On avait oublié que, dans cette famille, où les nerfs sont si facilement à nu, les divisions étaient profondes.
Deux fils étaient nés de cette union qui connut les orages : l’un, Hervé de Maupassant, devait n’être que la loque humaine que la terre a dissoute dans le cimetière de Bron[1] ; l’autre, appelé à finir de même, devait être d’abord le fils illustre et glorieux.
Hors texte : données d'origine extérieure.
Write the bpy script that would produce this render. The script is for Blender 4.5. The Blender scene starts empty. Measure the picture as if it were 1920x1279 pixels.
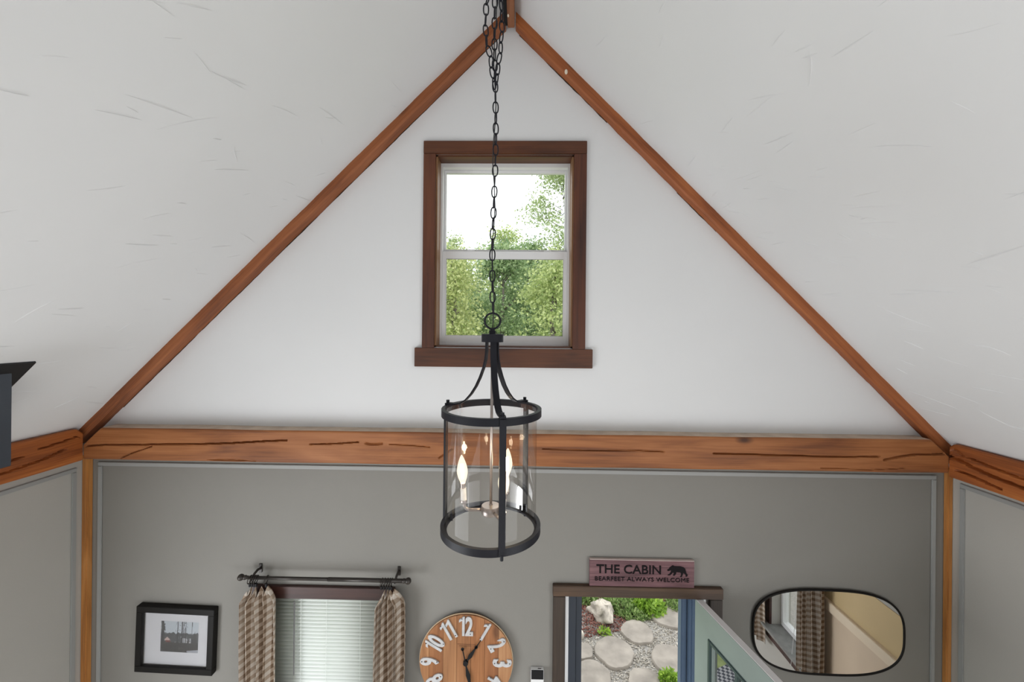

Celui-là, comme on se disputait sa tendresse, comme on se disputait son souvenir ! Vous la rappelez-vous la révolte de la mère, lorsque courut cette sotte invention d’un prétendu frère de lait de Maupassant, gardien au square Solférino ? C’était, il y a à peine trois ans... Mme de Maupassant protesta :
« J’ai été la nourrice de mon fils Guy et je ne permettrai à personne d’usurper ce titre. Je ne suppose pas, en effet, qu’une personne étrangère puisse s’arroger un pareil droit, pour avoir, pendant quatre ou cinq jours, à peine, allaité mon enfant. Je me trouvais à Fécamp, chez ma mère, lorsque je fus atteinte d’une indisposition assez légère. C’est alors qu’une femme Cavalier, fille d’un fermier voisin, fut appelée pour me venir en aide ; c’est là tout : la semaine n’était point écoulée que je reprenais possession entière de mon cher nourrisson qui ne fut sevré qu’à l’âge de vingt mois...».
- ↑ On parle trop peu d’Hervé. Sa mère l’estimait beaucoup aussi. Son esprit était tourné vers les sciences et il serait arrivé à une certaine réputation comme botaniste. M. Balestre m’apprend (3 août 1904) qu’il a laissé un herbier de grande valeur qui a été détruit dans un incendie qui, il y a un an, a dévoré les collections de la Société des Lettres, Sciences et Arts des Alpes-Maritimes. [A. L.].